* [Input material]
· · · ·
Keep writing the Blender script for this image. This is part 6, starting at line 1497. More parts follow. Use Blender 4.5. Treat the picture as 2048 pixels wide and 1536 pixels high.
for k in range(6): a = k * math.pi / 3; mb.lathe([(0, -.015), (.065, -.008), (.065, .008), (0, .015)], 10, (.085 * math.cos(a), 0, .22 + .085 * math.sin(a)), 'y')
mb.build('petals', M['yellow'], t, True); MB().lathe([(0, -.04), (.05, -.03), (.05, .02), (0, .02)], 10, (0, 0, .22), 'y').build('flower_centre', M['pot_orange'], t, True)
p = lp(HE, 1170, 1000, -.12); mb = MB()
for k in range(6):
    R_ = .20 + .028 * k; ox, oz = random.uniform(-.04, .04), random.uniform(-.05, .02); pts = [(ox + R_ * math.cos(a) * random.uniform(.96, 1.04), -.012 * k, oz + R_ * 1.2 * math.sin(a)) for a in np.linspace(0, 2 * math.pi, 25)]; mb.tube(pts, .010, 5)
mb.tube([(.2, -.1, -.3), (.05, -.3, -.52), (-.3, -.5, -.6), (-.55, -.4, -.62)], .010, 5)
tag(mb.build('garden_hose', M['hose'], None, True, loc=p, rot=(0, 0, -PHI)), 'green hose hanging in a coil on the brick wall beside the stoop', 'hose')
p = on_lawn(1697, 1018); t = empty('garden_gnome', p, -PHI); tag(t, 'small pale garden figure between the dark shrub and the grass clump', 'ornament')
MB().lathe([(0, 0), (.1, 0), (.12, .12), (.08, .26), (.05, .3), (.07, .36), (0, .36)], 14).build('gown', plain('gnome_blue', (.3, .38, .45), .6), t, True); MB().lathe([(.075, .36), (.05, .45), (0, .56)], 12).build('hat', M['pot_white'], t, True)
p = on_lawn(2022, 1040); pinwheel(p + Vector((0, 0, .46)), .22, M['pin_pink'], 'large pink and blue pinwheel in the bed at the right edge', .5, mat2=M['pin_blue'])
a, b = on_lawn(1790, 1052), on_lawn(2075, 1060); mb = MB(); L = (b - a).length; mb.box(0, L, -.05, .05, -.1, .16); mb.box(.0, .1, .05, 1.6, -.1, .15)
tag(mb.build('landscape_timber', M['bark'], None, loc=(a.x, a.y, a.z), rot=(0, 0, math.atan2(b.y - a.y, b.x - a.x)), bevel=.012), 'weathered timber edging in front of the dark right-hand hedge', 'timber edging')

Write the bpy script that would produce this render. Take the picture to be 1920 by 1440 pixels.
· · · ·
* [Written exercise]
Retype the material in full. Each word must match.

* [Problem solution]
Keep writing the Blender script for this image. This is part 6, starting at line 1497. More parts follow. Use Blender 4.5. Treat the picture as 2048 pixels wide and 1536 pixels high.
for k in range(6): a = k * math.pi / 3; mb.lathe([(0, -.015), (.065, -.008), (.065, .008), (0, .015)], 10, (.085 * math.cos(a), 0, .22 + .085 * math.sin(a)), 'y')
mb.build('petals', M['yellow'], t, True); MB().lathe([(0, -.04), (.05, -.03), (.05, .02), (0, .02)], 10, (0, 0, .22), 'y').build('flower_centre', M['pot_orange'], t, True)
p = lp(HE, 1170, 1000, -.12); mb = MB()
for k in range(6):
    R_ = .20 + .028 * k; ox, oz = random.uniform(-.04, .04), random.uniform(-.05, .02); pts = [(ox + R_ * math.cos(a) * random.uniform(.96, 1.04), -.012 * k, oz + R_ * 1.2 * math.sin(a)) for a in np.linspace(0, 2 * math.pi, 25)]; mb.tube(pts, .010, 5)
mb.tube([(.2, -.1, -.3), (.05, -.3, -.52), (-.3, -.5, -.6), (-.55, -.4, -.62)], .010, 5)
tag(mb.build('garden_hose', M['hose'], None, True, loc=p, rot=(0, 0, -PHI)), 'green hose hanging in a coil on the brick wall beside the stoop', 'hose')
p = on_lawn(1697, 1018); t = empty('garden_gnome', p, -PHI); tag(t, 'small pale garden figure between the dark shrub and the grass clump', 'ornament')
MB().lathe([(0, 0), (.1, 0), (.12, .12), (.08, .26), (.05, .3), (.07, .36), (0, .36)], 14).build('gown', plain('gnome_blue', (.3, .38, .45), .6), t, True); MB().lathe([(.075, .36), (.05, .45), (0, .56)], 12).build('hat', M['pot_white'], t, True)
p = on_lawn(2022, 1040); pinwheel(p + Vector((0, 0, .46)), .22, M['pin_pink'], 'large pink and blue pinwheel in the bed at the right edge', .5, mat2=M['pin_blue'])
a, b = on_lawn(1790, 1052), on_lawn(2075, 1060); mb = MB(); L = (b - a).length; mb.box(0, L, -.05, .05, -.1, .16); mb.box(.0, .1, .05, 1.6, -.1, .15)
tag(mb.build('landscape_timber', M['bark'], None, loc=(a.x, a.y, a.z), rot=(0, 0, math.atan2(b.y - a.y, b.x - a.x)), bevel=.012), 'weathered timber edging in front of the dark right-hand hedge', 'timber edging')

Write the bpy script that would produce this render. Take the picture to be 1920 by 1440 pixels.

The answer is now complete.